— START OF DATA FOR PROCESSING —

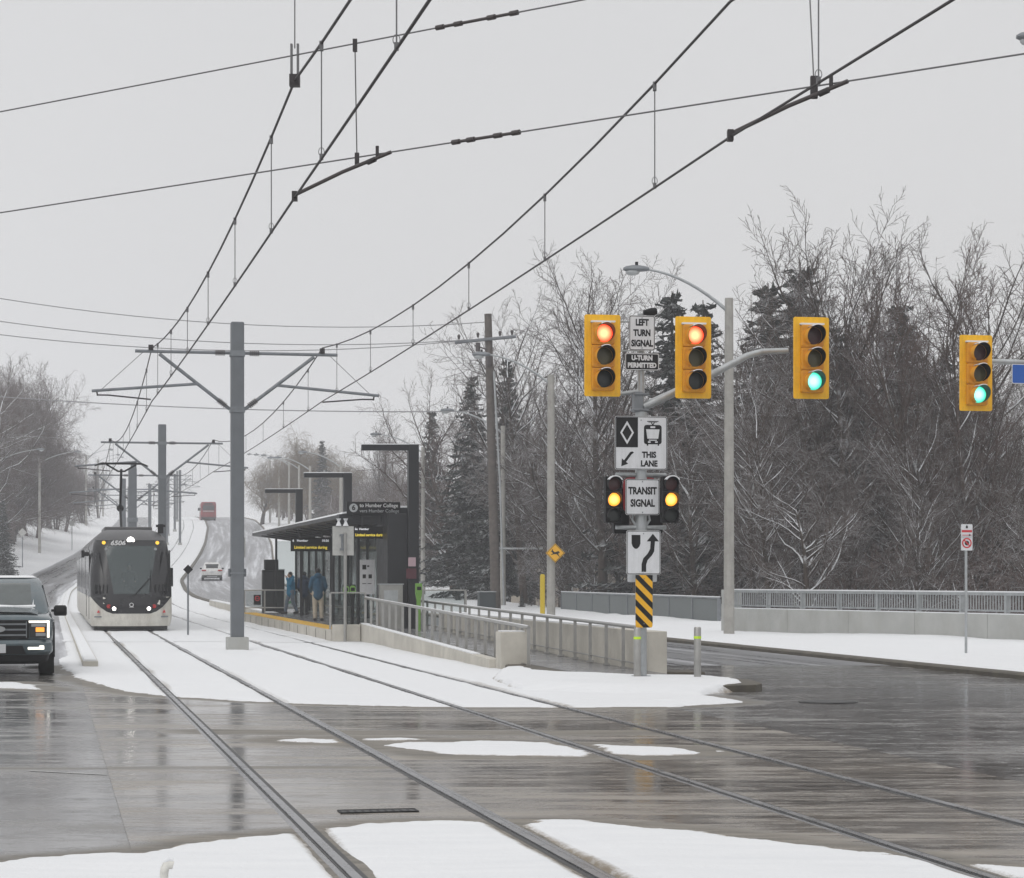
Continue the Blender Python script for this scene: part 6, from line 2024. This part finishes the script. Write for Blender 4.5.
def grow(rnd, p, d, length, r, level, out, P_):
    """one limb, then its children"""
    n = P_['n'][level]; st = length / n
    pts = [p]; rads = [r]; dirs = [d]
    for i in range(n):
        w = P_['wob'][level]
        d = (d + Vector((rnd.gauss(0, w), rnd.gauss(0, w), rnd.gauss(0, w) + P_['up'][level]))).normalized()
        p = p + d * st
        pts.append(p); rads.append(max(P_['rmin'], r * (1 - .80 * (i + 1) / n))); dirs.append(d)
    sides = 7 if level == 0 else (4 if level == 1 else 3)
    for i in range(n): out[0 if level == 0 else 1].append((tuple(pts[i]), tuple(pts[i + 1]), rads[i], rads[i + 1], sides))
    if level + 1 >= len(P_['n']): return
    cnt = P_['kids'][level]
    for c in range(cnt):
        u = P_['from'][level] + (1 - P_['from'][level]) * (c + rnd.random()) / cnt
        x = u * n; i = min(int(x), n - 1); fr = x - i
        q = pts[i].lerp(pts[i + 1], fr); dd = dirs[i + 1]; rr = rads[i] + (rads[i + 1] - rads[i]) * fr
        az = rnd.uniform(0, 2 * math.pi)
        perp = dd.cross(Vector((math.cos(az), math.sin(az), .3)))
        if perp.length < .05: perp = dd.cross(Vector((1, 0, 0)))
        perp.normalize()
        ang = R(rnd.uniform(*P_['ang'][level]))
        nd = (dd * math.cos(ang) + perp * math.sin(ang)).normalized()
        ln = length * P_['len'][level] * rnd.uniform(.65, 1.15) * (1 - P_['tap'][level] * u)
        grow(rnd, q, nd, ln, max(P_['rmin'], min(rr * .72, ln * P_['rr'])), level + 1, out, P_)


def tree_parts(seed, P_, m, ntrunk=1):
    rnd = random.Random(seed); out = [[], []]
    for k in range(ntrunk):
        a = rnd.uniform(0, 6.28)
        lean = P_.get('lean', .04) if ntrunk == 1 else P_.get('lean', .25)
        d = Vector((math.cos(a) * lean, math.sin(a) * lean, 1)).normalized()
        grow(rnd, Vector((.25 * k * math.cos(a), .25 * k * math.sin(a), -.5)), d, P_['h'] * rnd.uniform(.85, 1), P_['r'] * (1 if ntrunk == 1 else .7), 0, out, P_)
    return seg_mesh('trunk', out[0], m), seg_mesh('crown', out[1], m, M['twig'] if m.name == 'bark_snowy' else M['twig_red'])


TALL = dict(h=11.5, r=.20, n=(11, 7, 5, 3), kids=(38, 14, 8, 0), wob=(.028, .11, .14, .18), up=(.02, .07, .035, .01), rmin=.0062,
            ang=((30, 58), (28, 58), (25, 60)), len=(.44, .36, .40), tap=(.08, .4, .3), rr=.015, **{'from': (.20, .15, .12)})
BROAD = dict(h=9.0, r=.24, n=(10, 8, 6, 3), kids=(26, 15, 9, 0), wob=(.06, .14, .16, .2), up=(.02, .04, .01, .0), rmin=.0062,
             ang=((38, 68), (28, 62), (25, 65)), len=(.70, .38, .38), tap=(.12, .35, .3), rr=.017, **{'from': (.20, .12, .12)})
VASE = dict(h=12, r=.17, n=(12, 7, 5, 3), kids=(32, 11, 8, 0), wob=(.04, .10, .13, .16), up=(.02, .06, .05, .02), rmin=.0062,
            ang=((22, 42), (22, 48), (20, 50)), len=(.33, .38, .40), tap=(.15, .35, .3), rr=.014, **{'from': (.25, .15, .15)}, lean=.22)
BRUSH = dict(h=5.5, r=.06, n=(8, 6, 5, 2), kids=(13, 8, 5, 0), wob=(.12, .16, .18, .2), up=(.0, -.015, -.01, .0), rmin=.007,
             ang=((40, 85), (30, 75), (25, 70)), len=(.65, .5, .45), tap=(.4, .3, .3), rr=.012, **{'from': (.08, .1, .1)}, lean=.35)
PROTO = {}
for i, (nm, P_, m, nt_) in enumerate([('tall', TALL, M['bark'], 1), ('tall', TALL, M['bark'], 1), ('broad', BROAD, M['bark'], 1), ('broad', BROAD, M['bark_brown'], 1), ('vase', VASE, M['bark'], 3), ('vase', VASE, M['bark_brown'], 4),
                                      ('brush', BRUSH, M['bark_brown'], 6), ('brush', BRUSH, M['bark'], 6), ('frost', BROAD, M['bark_pale'], 2)]):
    tr, cr = tree_parts(100 + i * 7, P_, m, nt_)
    zz = np.empty(len(cr.vertices) * 3, np.float32); cr.vertices.foreach_get('co', zz)
    PROTO.setdefault(nm, []).append((tr, cr, float(np.percentile(zz[2::3], 99.7))))


def spruce_parts(seed, h, w, thin=1.0):
    rnd = random.Random(seed); segs = [[], []]; b = []
    segs[0].append(((0, 0, -.5), (0, 0, h * .5), .20, .12, 8)); segs[0].append(((0, 0, h * .5), (0, 0, h), .12, .012, 8))
    cos = []; quads = []
    z = h * .07
    while z < h * .985:
        u = z / h; rad = w * (1 - u) ** .9 * rnd.uniform(.8, 1.1) + .04
        nb = max(5, int(11 * thin * (1 - u * .35)))
        for k in range(nb):
            az = 2 * math.pi * (k + rnd.random()) / nb
            rr = rad * rnd.uniform(.60, 1.18); dz = -rr * rnd.uniform(.12, .34)
            e = Vector((math.cos(az) * rr, math.sin(az) * rr, z + dz)); o = Vector((0, 0, z + rnd.uniform(-.14, .14)))
            e.z += rnd.uniform(-.2, .2); tip = e + Vector((math.cos(az) * .1, math.sin(az) * .1, rr * .09))
            segs[1].append((tuple(o), tuple(e), .022, .010, 3)); segs[1].append((tuple(e), tuple(tip), .010, .005, 3))
            m = max(6, int(rr * 15))
            sd = Vector((-math.sin(az), math.cos(az), 0)); dr = (e - o).normalized()
            for q in range(m):
                f = (q + rnd.random()) / m
                if f < .05: continue
                c = o.lerp(tip, f)
                for s in (-1, 1):
                    ln = (.16 + .30 * (1 - f) * min(1, rr / 1.2)) * rnd.uniform(.7, 1.25)
                    v = (sd * s * rnd.uniform(.6, 1) + dr * .7 + Vector((0, 0, -.28 + rnd.gauss(0, .14)))).normalized() * ln
                    wv = (dr * .075 + Vector((0, 0, rnd.gauss(0, .05)))) * rnd.uniform(.7, 1.4)
                    i0 = len(cos); cos += [tuple(c - wv), tuple(c + v * .55 - wv * 1.2), tuple(c + v), tuple(c + v * .55 + wv * 1.2), ]
                    quads.append((i0, i0 + 1, i0 + 2, i0 + 3))
        z += rnd.uniform(.20, .34) * (h / 11) ** .5
    tr = seg_mesh('trunk', segs[0], M['bark'])
    br = seg_mesh('crown', segs[1], M['bark'])
    nv = len(br.vertices)
    bco = np.empty(nv * 3, np.float32); br.vertices.foreach_get('co', bco)
    bl = np.empty(len(br.loops), np.int32); br.loops.foreach_get('vertex_index', bl)
    me = bpy.data.meshes.new('crown')
    co = np.concatenate([bco.reshape(-1, 3), np.array(cos, np.float32)]); q = np.concatenate([bl.reshape(-1, 4), np.array(quads, np.int32) + nv])
    me.vertices.add(len(co)); me.vertices.foreach_set('co', co.reshape(-1)); me.loops.add(q.size); me.loops.foreach_set('vertex_index', q.reshape(-1).astype(np.int32))
    me.polygons.add(len(q)); me.polygons.foreach_set('loop_start', (np.arange(len(q)) * 4).astype(np.int32))
    mi = np.zeros(len(q), np.int32); mi[len(bl) // 4:] = 1; me.polygons.foreach_set('material_index', mi)
    me.update(calc_edges=True); me.materials.append(M['bark']); me.materials.append(M['needles'])
    bpy.data.meshes.remove(br)
    return tr, me, h


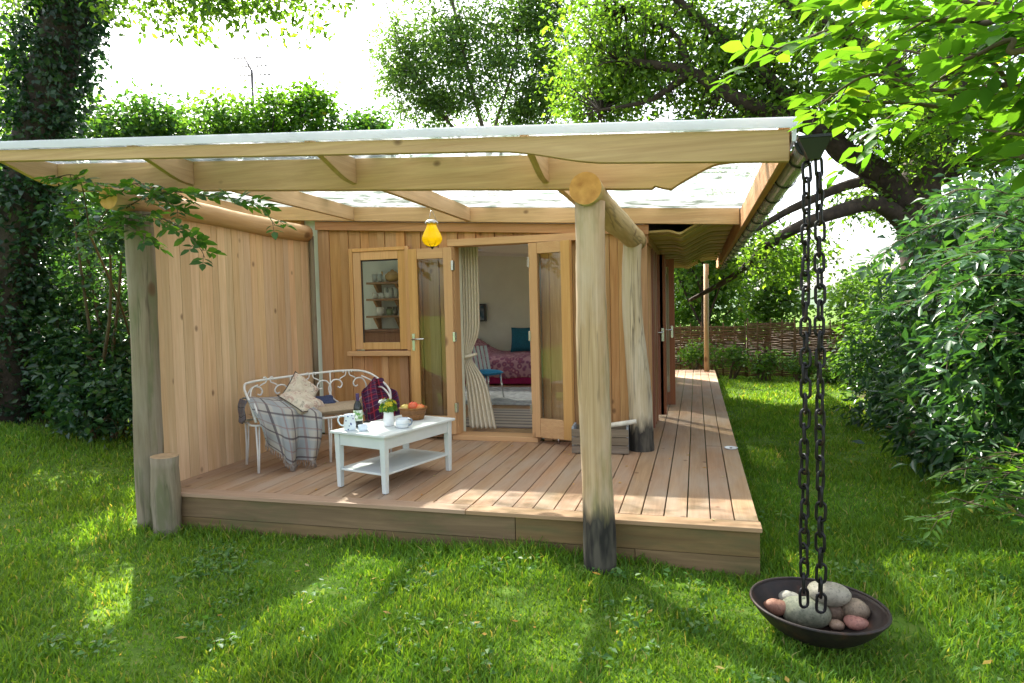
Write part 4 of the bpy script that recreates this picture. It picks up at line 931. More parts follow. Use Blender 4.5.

— END OF DATA FOR PROCESSING —

*WHAT TO DO*
Scan the material above. Copy each line where "this" occurs.

*EXERCISE ANSWER*
Continue the Blender Python script for this scene: part 6, from line 2024. This part finishes the script. Write for Blender 4.5.
Write part 4 of the bpy script that recreates this picture. It picks up at line 931. More parts follow. Use Blender 4.5.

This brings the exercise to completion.